Tennessee’s run ends but next season should be even sweeter

Maria M. Cornelius2MCsports

Tennessee’s basketball season came to an end in Wichita, Kansas, but the Lady Vols persevered through major injuries, made it to the Sweet 16 for the first time in six years and will return a veteran core with talented newcomers in 2022-23.

The ending of a season is always abrupt for players, coaches and fans. The excitement of survive and advance is replaced by the sudden realization that it’s over. In the case of the Lady Vols team, the game against Louisville ended Saturday night with a 76-64 loss, and the NCAA chartered the Tennessee players and coaches by plane back to Knoxville well before the sun would rise on Sunday.

In years past, the final loss of the basketball season brought considerable fan angst and sometimes anger on social media. Before the digital era, talk radio dominated the gnashing of teeth over any Tennessee team’s performance, a group of listeners that the late Johnny Majors aptly called the Legions of the Miserable. And while there always are pockets of discontent, the overwhelming sentiment of Lady Vol fans is that this team took itself about as far as it could go.

Preseason and in-season injuries robbed coach Kellie Harper of four key players, none worse, as far as timing, than Jordan Horston’s fractured and dislocated elbow in February.

“She was our leading scorer, our best rebounder, our best defender, leading assists,” Harper said. “She did everything for us. You might can cover one area, but it’s just really hard to cover all those areas. That’s where I’m telling you, just so proud of our team for stepping up and giving it their all to be able to do that. That was hard to do. That’s an All-American candidate that they lost.”

Harper retooled her team again and relied on four freshmen who delivered off the bench and two seniors in Rae Burrell and Alexus Dye, both of whom will pursue professional careers. Burrell led Tennessee against Louisville with 22 points and projects to be a first round WNBA draft pick on April 11. A better outcome against No. 1 seed Louisville – turnovers bedeviled Tennessee at times this season – and the Lady Vols are in the Elite Eight. Instead, Louisville beat Michigan on Monday and is headed to the Final Four this weekend in Minneapolis.

The battle cry for fans of all sports is: Wait ‘til next year!

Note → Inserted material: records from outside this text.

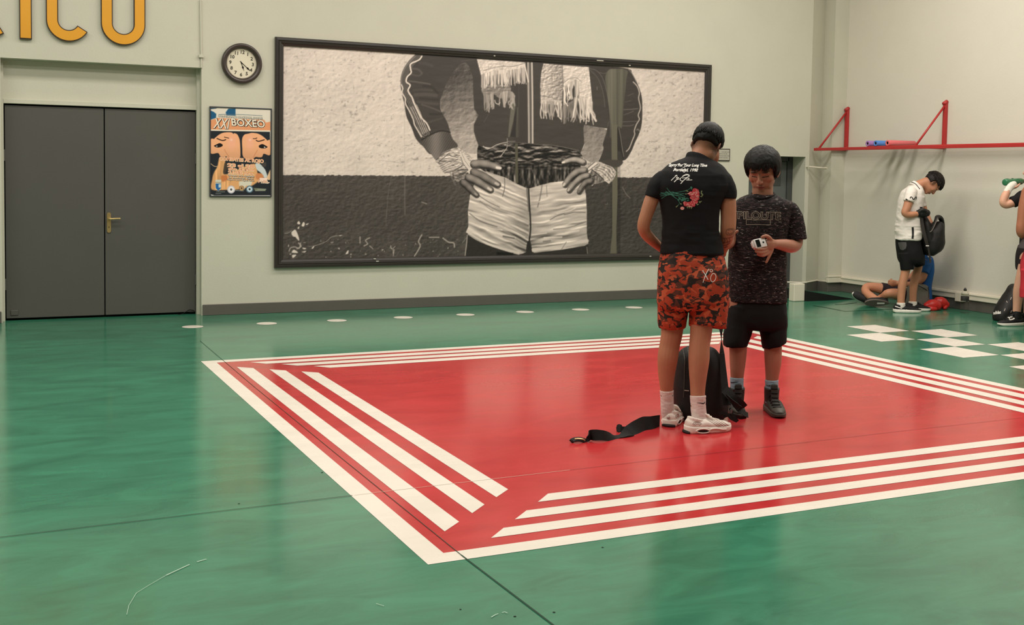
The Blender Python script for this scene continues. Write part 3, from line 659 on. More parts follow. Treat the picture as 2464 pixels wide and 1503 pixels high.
# striped band down the sleeve
bandp = ZS(280, 90, 170, 200, 90, 340, 75, 480, 110, 620, 170, 740, 230, 880, 290, 1010, 330, 1110, 380, 1210)
M_, S_, T_ = C.path(bandp, [8, 8, 8, 8.5, 9, 9.5, 10, 10.5, 11, 11.5], 5)
C.fill(M_*0.9, gray(0.36+0.16*np.cos(S_*16)*np.clip((T_-0.30)*6, 0.3, 1)))
wob = lambda pts, ph: [(x+1.6*math.sin(y*0.28+ph), y) for x, y in pts]
C.line(wob(smooth_path([(x, y, 0) for x, y in ZS(330, 90, 285, 145, 180, 200, 160, 270, 185, 330, 110, 390, 115, 460, 155, 510, 140, 590, 180, 680, 210, 720, 215, 760, 270, 860, 330, 980, 390, 1060, 450, 1160)], 1) and ZS(330, 90, 285, 145, 180, 200, 160, 270, 185, 330, 110, 390, 115, 460, 155, 510, 140, 590, 180, 680, 210, 720, 215, 760, 270, 860, 330, 980, 390, 1060, 450, 1160), 0), 3.4, 0.84)
C.line(ZS(35, 500, 55, 560, 45, 620, 90, 700, 95, 780, 150, 880, 205, 1000, 225, 1080, 270, 1160, 325, 1255), 3.0, 0.80)
C.line(ZS(240, 90, 170, 160, 90, 260, 40, 400, 38, 500), 1.6, 0.5, 0.8)
for k in range(4): C.line(ZS(170+28*k, 830-12*k, 230+28*k, 950-8*k, 280+24*k, 1060-10*k, 345+22*k, 1215-12*k), 1.5, 0.74)
cuff = C.spoly(ZS(300, 1340, 400, 1270, 560, 1190, 720, 1190, 780, 1290, 850, 1400, 650, 1480, 540, 1590, 460, 1500, 350, 1395), 1.2)
C.fill(cuff, gray(0.30+0.16*np.exp(-((C.X-1048)/18)**2)+0.03*np.sin(C.X*1.1+C.Y*0.7)))
C.line(ZS(330, 1300, 450, 1230, 600, 1170, 740, 1190), 3, 0.16, 0.8)
# right sleeve
sr = C.spoly(ZT(100, 100, 300, 100, 650, 150, 700, 215, 780, 370, 830, 520, 842, 680, 835, 900, 800, 1040, 740, 1170, 690, 1290, 620, 1400, 560, 1430, 520, 1480, 240, 1440, 250, 1400, 300, 1260, 290, 1200, 330, 1050, 370, 900, 350, 700, 250, 300), 1.2)
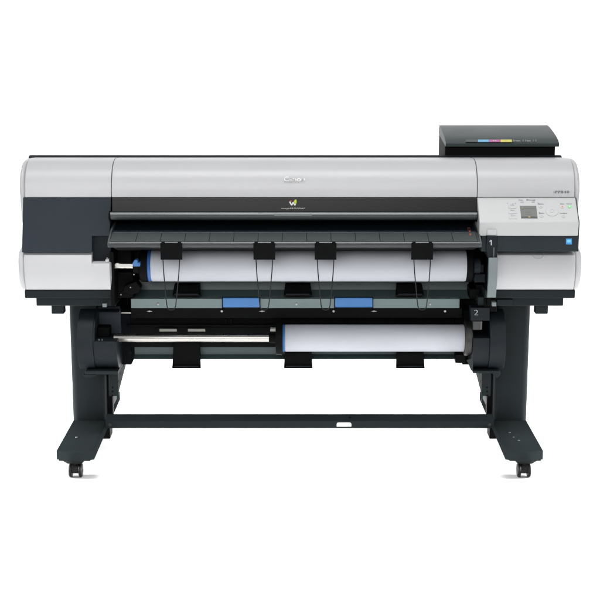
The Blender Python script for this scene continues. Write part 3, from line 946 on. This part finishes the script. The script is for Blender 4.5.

In this case, it’s not folly but fact. Tennessee will return the core of its team, including Horston, and will add Rickea Jackson, an all-SEC caliber player, and proven point guard Jasmine Powell from the transfer portal from Mississippi State and Minnesota, respectively.

Harper showed this season how well she can coach. She added veteran recruiter and assistant coach Samantha Williams to her staff last spring, along with assistant coach Joy McCorvey, one of the profession’s rising stars. In 2022-23, the Lady Vols likely will start the season as a Final Four favorite.

Under the late Pat Summitt, that became a birthright for Tennessee fans. The Lady Vols are back.